**Given request:**
Extract, unchanged, every line from the top of the material below through the line with "COL = bpy.context.scene.collection", and no more.

**Material:**
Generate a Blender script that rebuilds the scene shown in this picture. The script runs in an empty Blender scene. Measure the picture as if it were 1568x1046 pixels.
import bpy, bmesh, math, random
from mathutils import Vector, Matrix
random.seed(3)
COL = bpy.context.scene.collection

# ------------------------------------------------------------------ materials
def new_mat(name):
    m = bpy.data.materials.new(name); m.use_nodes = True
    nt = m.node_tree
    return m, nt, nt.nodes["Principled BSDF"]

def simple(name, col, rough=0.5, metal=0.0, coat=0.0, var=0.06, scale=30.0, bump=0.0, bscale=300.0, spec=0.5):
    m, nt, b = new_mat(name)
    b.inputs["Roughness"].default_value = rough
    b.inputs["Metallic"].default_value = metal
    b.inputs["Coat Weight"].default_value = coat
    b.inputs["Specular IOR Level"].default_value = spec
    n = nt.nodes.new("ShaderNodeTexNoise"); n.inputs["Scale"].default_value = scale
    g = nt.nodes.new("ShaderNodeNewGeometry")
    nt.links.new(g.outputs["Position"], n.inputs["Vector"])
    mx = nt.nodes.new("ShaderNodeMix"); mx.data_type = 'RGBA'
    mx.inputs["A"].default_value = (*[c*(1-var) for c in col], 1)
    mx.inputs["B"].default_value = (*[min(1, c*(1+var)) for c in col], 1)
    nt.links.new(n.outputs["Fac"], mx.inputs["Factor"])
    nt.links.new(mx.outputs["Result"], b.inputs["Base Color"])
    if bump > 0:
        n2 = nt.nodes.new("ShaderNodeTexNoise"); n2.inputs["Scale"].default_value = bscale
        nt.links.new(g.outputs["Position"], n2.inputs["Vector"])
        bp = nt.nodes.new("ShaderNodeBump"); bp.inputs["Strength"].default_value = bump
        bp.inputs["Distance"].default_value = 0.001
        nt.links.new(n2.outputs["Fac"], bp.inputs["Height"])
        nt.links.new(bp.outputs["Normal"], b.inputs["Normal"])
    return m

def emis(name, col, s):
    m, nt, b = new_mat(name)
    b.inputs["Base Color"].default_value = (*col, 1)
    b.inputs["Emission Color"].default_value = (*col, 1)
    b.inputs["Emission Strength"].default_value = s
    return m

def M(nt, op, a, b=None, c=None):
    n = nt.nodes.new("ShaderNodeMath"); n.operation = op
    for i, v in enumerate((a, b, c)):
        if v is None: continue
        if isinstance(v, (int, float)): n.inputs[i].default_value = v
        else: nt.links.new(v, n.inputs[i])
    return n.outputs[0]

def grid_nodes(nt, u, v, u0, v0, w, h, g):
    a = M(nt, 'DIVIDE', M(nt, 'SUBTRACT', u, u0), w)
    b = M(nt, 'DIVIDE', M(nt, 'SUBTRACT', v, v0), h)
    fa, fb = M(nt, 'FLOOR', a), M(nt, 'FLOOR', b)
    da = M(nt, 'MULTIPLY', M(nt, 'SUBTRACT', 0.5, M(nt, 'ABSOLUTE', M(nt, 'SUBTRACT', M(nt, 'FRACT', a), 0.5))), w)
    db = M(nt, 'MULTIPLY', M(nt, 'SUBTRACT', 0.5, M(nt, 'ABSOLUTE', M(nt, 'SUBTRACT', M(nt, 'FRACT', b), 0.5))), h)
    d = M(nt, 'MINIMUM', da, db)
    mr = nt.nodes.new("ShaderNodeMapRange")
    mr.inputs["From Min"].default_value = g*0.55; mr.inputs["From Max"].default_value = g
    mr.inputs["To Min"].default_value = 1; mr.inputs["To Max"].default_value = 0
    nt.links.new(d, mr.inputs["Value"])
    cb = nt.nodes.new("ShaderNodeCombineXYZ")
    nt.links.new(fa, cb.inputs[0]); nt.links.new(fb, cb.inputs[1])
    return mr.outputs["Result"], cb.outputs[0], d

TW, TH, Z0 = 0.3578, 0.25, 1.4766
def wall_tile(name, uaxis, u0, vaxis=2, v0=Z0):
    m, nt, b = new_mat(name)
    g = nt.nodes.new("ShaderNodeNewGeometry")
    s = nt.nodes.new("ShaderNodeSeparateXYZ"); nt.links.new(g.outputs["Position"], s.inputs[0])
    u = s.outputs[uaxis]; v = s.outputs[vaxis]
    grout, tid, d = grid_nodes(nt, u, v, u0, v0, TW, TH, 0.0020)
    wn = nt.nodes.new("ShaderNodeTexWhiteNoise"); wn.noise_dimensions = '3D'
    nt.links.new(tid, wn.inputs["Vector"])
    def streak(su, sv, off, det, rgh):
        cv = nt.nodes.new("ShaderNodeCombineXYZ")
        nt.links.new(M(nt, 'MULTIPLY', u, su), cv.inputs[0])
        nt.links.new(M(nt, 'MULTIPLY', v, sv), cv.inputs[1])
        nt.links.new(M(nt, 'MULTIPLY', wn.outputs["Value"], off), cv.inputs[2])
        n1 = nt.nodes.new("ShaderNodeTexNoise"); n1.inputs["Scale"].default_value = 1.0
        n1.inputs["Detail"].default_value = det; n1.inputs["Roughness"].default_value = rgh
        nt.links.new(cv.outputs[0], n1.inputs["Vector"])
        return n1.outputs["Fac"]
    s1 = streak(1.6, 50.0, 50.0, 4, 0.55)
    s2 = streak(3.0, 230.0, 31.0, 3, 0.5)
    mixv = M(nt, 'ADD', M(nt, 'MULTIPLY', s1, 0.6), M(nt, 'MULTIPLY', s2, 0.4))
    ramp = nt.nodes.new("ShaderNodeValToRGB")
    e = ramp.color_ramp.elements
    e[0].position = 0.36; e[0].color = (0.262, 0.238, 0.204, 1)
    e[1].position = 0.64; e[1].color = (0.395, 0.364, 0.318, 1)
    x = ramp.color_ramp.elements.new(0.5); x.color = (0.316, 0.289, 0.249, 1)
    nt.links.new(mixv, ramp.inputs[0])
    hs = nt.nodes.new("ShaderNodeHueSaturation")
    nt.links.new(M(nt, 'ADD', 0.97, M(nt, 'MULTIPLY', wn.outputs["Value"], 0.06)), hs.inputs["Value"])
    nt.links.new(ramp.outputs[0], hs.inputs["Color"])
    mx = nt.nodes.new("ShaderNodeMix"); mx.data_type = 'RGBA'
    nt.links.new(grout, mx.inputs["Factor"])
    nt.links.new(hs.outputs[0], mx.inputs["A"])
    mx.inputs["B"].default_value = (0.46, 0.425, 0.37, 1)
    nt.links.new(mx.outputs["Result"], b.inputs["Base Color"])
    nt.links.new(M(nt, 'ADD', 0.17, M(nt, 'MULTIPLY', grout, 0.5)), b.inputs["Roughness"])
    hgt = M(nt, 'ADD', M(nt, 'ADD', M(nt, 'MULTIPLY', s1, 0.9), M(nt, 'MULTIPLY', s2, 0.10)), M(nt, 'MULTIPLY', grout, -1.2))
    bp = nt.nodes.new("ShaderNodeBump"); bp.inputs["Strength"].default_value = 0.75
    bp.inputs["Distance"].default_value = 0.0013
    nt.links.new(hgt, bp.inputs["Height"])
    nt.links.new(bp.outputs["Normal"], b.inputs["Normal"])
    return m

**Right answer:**
Generate a Blender script that rebuilds the scene shown in this picture. The script runs in an empty Blender scene. Measure the picture as if it were 1568x1046 pixels.
import bpy, bmesh, math, random
from mathutils import Vector, Matrix
random.seed(3)
COL = bpy.context.scene.collection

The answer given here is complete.